## Given task
Extract only the first line of the listing and every line after it up to and including the one with "3.25)).build('foot', M_AHUD, pk)". Omit the pictures.

## Dataset section
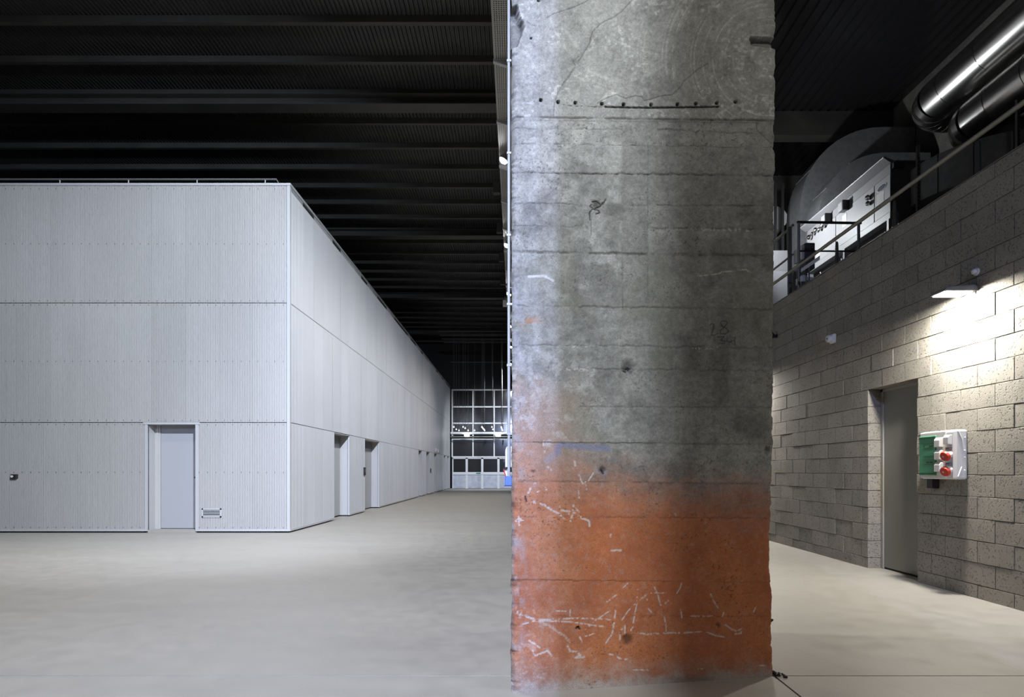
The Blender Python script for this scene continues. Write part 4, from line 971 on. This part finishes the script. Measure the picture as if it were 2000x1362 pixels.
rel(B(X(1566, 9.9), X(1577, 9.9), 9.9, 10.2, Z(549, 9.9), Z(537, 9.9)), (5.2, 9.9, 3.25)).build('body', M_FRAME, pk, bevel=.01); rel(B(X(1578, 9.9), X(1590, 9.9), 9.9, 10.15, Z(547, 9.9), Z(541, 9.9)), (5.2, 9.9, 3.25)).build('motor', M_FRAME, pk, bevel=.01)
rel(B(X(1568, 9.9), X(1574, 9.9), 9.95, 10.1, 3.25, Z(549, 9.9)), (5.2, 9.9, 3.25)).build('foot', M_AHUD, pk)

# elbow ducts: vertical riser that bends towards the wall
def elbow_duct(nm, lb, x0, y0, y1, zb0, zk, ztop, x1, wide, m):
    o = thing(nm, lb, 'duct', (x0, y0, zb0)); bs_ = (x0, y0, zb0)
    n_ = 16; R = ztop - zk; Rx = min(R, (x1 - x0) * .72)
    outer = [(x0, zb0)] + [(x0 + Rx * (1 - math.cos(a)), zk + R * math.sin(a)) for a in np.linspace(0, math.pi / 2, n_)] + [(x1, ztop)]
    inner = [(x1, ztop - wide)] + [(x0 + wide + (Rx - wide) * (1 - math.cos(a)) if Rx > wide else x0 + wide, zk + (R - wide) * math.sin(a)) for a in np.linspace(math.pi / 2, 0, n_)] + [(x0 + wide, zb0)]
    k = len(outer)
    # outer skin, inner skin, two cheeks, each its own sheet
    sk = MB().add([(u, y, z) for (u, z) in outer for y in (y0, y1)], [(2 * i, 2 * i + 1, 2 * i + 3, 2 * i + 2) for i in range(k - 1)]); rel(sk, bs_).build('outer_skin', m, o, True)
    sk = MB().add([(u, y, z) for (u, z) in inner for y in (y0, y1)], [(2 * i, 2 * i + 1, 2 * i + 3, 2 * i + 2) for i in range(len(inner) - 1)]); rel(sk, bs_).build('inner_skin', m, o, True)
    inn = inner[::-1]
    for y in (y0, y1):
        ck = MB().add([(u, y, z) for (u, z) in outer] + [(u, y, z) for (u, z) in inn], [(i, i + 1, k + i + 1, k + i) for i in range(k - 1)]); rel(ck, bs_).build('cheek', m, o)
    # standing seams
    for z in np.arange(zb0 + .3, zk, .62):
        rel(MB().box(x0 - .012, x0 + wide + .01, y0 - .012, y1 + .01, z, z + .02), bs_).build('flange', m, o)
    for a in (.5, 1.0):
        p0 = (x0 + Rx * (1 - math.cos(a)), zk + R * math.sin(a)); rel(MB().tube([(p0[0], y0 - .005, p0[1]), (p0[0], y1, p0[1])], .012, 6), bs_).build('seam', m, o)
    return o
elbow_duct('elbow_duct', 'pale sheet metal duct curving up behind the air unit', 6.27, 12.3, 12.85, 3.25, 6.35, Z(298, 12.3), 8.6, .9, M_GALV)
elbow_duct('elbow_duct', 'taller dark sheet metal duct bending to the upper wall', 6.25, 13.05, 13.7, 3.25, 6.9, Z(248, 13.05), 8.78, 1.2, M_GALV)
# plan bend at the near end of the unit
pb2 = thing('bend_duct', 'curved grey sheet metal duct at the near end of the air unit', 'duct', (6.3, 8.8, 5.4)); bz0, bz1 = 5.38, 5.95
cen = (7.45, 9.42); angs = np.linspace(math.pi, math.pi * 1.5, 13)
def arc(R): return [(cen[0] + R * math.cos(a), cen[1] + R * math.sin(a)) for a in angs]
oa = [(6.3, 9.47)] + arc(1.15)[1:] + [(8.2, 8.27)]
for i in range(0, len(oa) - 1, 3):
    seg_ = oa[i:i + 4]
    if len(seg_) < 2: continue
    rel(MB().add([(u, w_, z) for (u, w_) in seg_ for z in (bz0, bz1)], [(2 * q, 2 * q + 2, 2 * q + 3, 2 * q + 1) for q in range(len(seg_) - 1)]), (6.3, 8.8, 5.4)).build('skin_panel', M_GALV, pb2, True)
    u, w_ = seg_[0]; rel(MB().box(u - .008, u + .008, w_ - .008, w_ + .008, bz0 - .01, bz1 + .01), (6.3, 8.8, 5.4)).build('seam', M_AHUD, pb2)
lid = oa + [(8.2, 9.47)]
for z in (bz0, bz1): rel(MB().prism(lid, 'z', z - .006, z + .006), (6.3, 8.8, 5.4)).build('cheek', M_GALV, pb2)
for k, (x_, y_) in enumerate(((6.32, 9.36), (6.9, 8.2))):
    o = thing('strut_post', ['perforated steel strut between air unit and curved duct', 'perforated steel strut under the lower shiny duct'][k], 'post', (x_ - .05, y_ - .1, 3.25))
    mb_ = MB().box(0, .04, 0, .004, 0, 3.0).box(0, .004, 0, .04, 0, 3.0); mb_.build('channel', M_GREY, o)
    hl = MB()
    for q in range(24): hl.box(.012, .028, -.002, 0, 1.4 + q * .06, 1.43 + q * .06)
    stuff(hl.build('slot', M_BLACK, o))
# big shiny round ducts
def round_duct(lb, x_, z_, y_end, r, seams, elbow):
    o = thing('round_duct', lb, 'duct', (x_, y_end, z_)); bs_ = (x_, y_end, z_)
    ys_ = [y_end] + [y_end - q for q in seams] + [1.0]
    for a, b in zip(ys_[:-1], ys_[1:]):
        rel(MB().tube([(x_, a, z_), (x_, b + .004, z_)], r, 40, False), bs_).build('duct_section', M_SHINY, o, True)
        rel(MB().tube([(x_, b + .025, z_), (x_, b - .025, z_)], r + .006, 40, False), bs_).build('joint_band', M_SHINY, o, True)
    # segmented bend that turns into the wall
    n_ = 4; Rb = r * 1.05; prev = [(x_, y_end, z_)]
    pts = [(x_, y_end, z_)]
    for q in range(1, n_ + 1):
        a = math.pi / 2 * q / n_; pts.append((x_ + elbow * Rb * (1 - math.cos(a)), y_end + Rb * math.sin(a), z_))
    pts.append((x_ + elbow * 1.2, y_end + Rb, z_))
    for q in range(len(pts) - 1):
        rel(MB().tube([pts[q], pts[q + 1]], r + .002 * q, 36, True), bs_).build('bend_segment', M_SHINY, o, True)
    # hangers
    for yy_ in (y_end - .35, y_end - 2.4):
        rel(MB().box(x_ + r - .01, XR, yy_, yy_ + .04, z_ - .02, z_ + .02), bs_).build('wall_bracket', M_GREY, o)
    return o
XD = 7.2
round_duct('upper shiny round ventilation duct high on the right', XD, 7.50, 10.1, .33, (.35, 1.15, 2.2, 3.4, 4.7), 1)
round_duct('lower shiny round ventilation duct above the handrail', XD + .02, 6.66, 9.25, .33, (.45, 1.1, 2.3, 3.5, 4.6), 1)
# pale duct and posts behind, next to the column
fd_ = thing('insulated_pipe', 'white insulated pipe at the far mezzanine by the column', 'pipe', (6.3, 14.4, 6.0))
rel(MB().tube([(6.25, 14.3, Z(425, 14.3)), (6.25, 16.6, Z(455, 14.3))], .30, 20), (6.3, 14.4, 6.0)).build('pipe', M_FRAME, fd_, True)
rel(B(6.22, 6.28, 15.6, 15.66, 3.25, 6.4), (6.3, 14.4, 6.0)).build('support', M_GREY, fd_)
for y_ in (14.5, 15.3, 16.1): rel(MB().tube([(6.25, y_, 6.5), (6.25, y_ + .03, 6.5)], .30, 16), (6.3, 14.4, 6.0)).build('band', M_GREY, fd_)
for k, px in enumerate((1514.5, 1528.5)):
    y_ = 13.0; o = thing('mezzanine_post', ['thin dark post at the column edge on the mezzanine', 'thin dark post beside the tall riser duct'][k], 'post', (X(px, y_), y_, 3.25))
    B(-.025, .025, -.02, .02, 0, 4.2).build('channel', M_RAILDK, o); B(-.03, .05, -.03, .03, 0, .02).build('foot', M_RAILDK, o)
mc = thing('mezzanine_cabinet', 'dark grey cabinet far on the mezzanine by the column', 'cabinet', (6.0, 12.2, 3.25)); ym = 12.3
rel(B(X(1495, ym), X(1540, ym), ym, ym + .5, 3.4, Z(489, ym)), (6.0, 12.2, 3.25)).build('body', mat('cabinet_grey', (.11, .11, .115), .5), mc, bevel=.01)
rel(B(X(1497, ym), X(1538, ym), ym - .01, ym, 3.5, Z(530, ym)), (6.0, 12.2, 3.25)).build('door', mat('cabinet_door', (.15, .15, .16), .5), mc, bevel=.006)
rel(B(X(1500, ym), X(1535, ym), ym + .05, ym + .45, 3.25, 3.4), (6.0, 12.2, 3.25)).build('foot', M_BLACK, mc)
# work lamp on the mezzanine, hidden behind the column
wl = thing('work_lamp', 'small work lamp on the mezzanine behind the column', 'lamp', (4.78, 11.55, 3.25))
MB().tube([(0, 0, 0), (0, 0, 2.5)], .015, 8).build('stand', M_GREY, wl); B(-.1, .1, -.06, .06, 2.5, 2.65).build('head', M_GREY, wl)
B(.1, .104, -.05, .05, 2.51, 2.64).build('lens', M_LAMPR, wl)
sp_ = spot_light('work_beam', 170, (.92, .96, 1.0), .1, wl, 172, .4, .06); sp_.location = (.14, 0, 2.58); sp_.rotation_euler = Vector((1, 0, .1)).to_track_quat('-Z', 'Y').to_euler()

## Solution to this task
The Blender Python script for this scene continues. Write part 4, from line 971 on. This part finishes the script. Measure the picture as if it were 2000x1362 pixels.
rel(B(X(1566, 9.9), X(1577, 9.9), 9.9, 10.2, Z(549, 9.9), Z(537, 9.9)), (5.2, 9.9, 3.25)).build('body', M_FRAME, pk, bevel=.01); rel(B(X(1578, 9.9), X(1590, 9.9), 9.9, 10.15, Z(547, 9.9), Z(541, 9.9)), (5.2, 9.9, 3.25)).build('motor', M_FRAME, pk, bevel=.01)
rel(B(X(1568, 9.9), X(1574, 9.9), 9.95, 10.1, 3.25, Z(549, 9.9)), (5.2, 9.9, 3.25)).build('foot', M_AHUD, pk)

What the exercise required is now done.